2. What are the basic postulates (or assumptions) of historical materialism?
Historical materialism is a philosophical, economical and sociological doctrine, which defines an empirical approach to understand human history. History only exists when humans transform nature into means of production which allow them to adapt to their material needs. Therefore, history is the concrete result of human activity. Additionally, the economic (material) base, also called mode of production, defines human consciousness and variations in the superstructure (social, political, intellectual, and religious). For this reason, society is the product of men’s reciprocal action, for he both influences and is influenced by the society he creates. Modes of production develop nonetheless through the interaction of forces of production (how we produce means) and relations of production (how means are appropriated and distributed), and are fueled by class struggle and consequent feelings of alienation. For this reason, history is progressive and motivated by antagonisms (dialectic), having a purpose and a direction, insofar as it follows economic development. Its direction is Communism, the final and higher mode of production – no private property. Communism would end social antagonisms and begin the emancipation of individuals by giving them the opportunity to express themselves freely through their labor, since this is, in fact, what makes us human.
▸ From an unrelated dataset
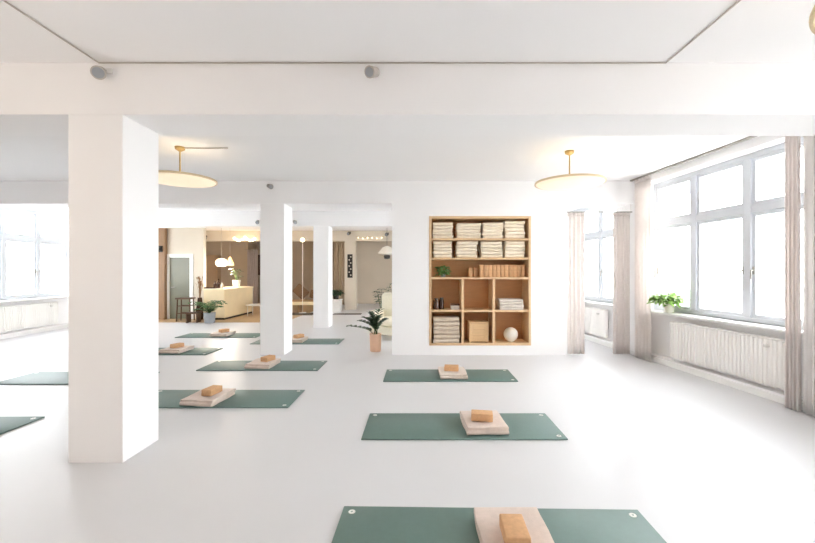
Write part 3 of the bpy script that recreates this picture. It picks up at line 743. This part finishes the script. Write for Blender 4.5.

3. List Marx’s modes of production in ascending order of complexity.
1.      Primitive Communism (Least complex)
2.      Asiatic
3.      Antique
4.      Feudalism
5.      Capitalism (Early and late)
6.      Post-capitalism (socialism and communism) (Most complex)

4. For Marx, how do labor and surplus value relate to exploitation?
The capitalist only gets profit if the employee works and produces more than he is paid for, beyond his necessary labor. That extra labor is called surplus labor, which creates surplus value. Because the worker is not being rewarded for his effort, he is being exploited by the factory owner.

5. Describe the four aspects of alienation connected to labor, according to Marx.
According to Marx, there are four types of alienation. First, the worker becomes alienated from the product of his labor because what he is producing, and should be an objectification of is whole personality, is merely a mean to survive which will later be sold. Second, the worker is alienated from the world, for he is producing a world outside of him which he cannot possess. Third, the worker is not fulfilling his purpose as part of a “species-being”, or human identity, defined as the transformation of objects (labor) as expression of the whole personality, therefore he becomes alienated from humanity in its most fundamental achievement. The final form of alienation is the estrangement from man to man, when the worker regards the owner of the product he created as hostile and alien.

6. How do the forces of production relate to the means of production and the social relations of production ?
While creating a product, the worker is using the means of production available to him, either knowledge, material tools or methods. Because each person as access to different types of means of production, different people have different functions, which falls into the division of labor and the creation of relations of production between them. Forces of production are the unity of relations and means of production by labor, ultimately what allows production to exist.